Are You Burning Through Music Instead of Savouring It?
If you've ever heard me speak on the subject of how music is consumed today, you've heard me talk about a notion called "ego-casting." Because we have so much choice and 100% control over what we listen to, we tend to exclude everything we hate and listen only to the music we find appealing.
What's wrong with that? Because sometimes we have to be exposed to certain types of music against our will repeatedly until we go "Ah! Now I get it!"
The example I use is modern jazz. No one likes modern jazz the first time they hear it. It's too complex and too far removed from mainstream tastes that 99.9% of listeners go "Yuck! Turn that off!" And they'll never bother with modern jazz again. Which is a shame.
It's that repeated unintentional exposure that forces us to pay attention and learn. If we refuse to do that--if we only go by first impressions--then we end up missing out on a lifetime's worth of musical discovery.
The other issue we face is the sheer amount of music out there. We spend so much time researching and searching for music but precious little time savouring it. We hear something, consume it like coyotes on a dachshund and then move on. And if we hear something we don't like, it never gets a second chance. And that's wrong.
Here's a passage from a Hypebot article called "How the Microwave Generation Is Burning Music:"
The experience of circling back around to the songs you thought you hated is undermined by the luxury of picking and choosing only what we want to hear. I never really liked “Carry That Weight” from Abbey Road, but I couldn’t listen to the album in succession and just skip the song. It clearly resulted in a break in the flow that The Beatles didn’t intend. Albums still have that flow, but we’re not hearing it. We’re too busy searching song titles on YouTube and Spotify.
Hearing only what we want to hear is inevitable in the digital age.

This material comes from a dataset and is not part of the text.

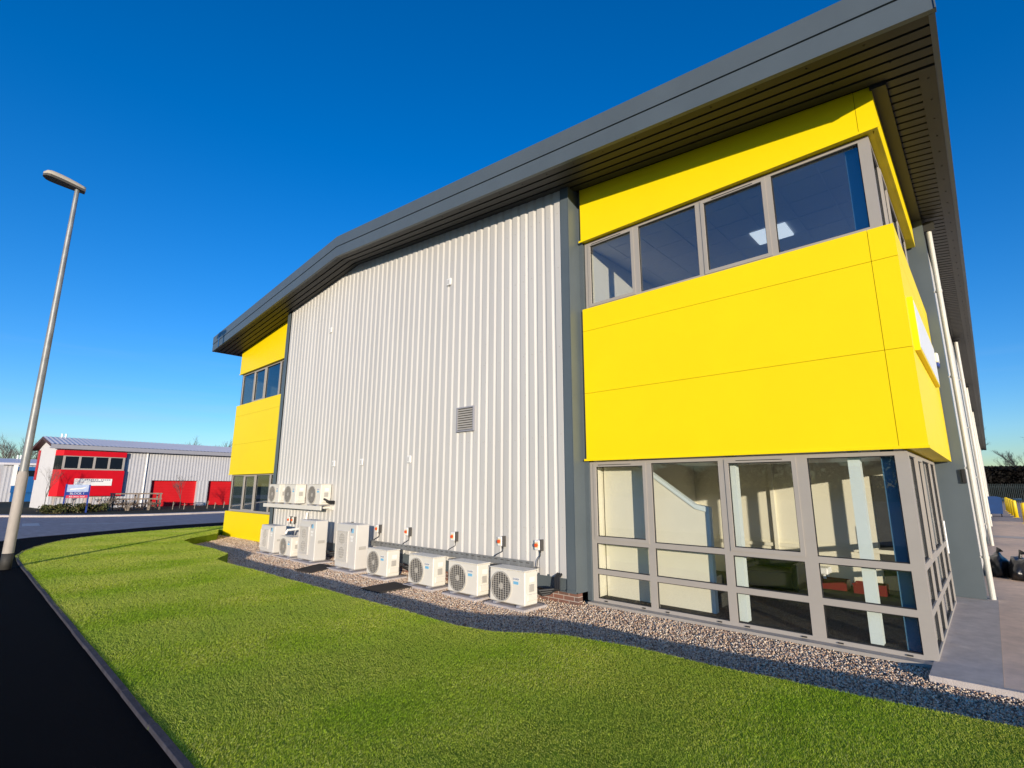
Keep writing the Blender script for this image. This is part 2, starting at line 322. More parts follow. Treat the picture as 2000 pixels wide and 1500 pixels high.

It’s easy to seek out that one song off the album that trump the others, or press “dislike” on Pandora and poof, it’s on to the next one. It’s convenient and satisfying for my so-called “microwave generation," ones who seek immediate satisfaction similar to feelings felt from the final ding of that TV dinner. But it changes the way we hear what we’re listening to, and the way the artist intended for us to hear it.
Please, please read the rest of this article. And then think about how you listen to music.





















Wednesday, June 20, 2012 at 10:10AM
Reader Comments (6)
In the days of Napster, I found myself turned on to different styles of music and artists I had never considered. Napster took me to the CD Store (used, of course; I was on a budget) to try to find the complete album. Some of us still want the whole album. It's possible I'm the only person who doesn't have music on my IPOD - rather, I have programming from BBC, CBC & NPR...including programmes about music.
That's why I create mixed music podcasts. Taking the songs out of their original context for the listener (radio, CD, random internet link) and placing them in some sort of order that pleases my ears.
This goes back into the atemporal aspect of music nowadays. An individual can discover songs and artists/bands from any era pretty easily nowadays.
Being forced to listen to filler crap on digital or CD releases, makes us cherry pick tunes. That being said I would have never liked Klaus Nomi or Kate Bush if I wasn't exposed to it against my will. But if the time is right if not at the moment, a worthy artist will let us find them again.
That question has been brewing in me for a while. I just didn't know how to ask the question. Look at a young persons playlist and you will find a hundred artists, yet sadly only a hundred songs. We should treat music like history. Study an event - the single - and then investigate the context - the album/previous albums. Sadly, this appreciation for history (music and "history" history) is dying. We live in an event/single culture ramped up by sensational over-indulged news that our patience for the full-story - the whole album/the back catalogue - is eroding.
We're not really listening to music. We're consuming it.
What's wrong with that? Because sometimes we have to be exposed to certain types of music against our will repeatedly until we go "Ah! Now I get it!"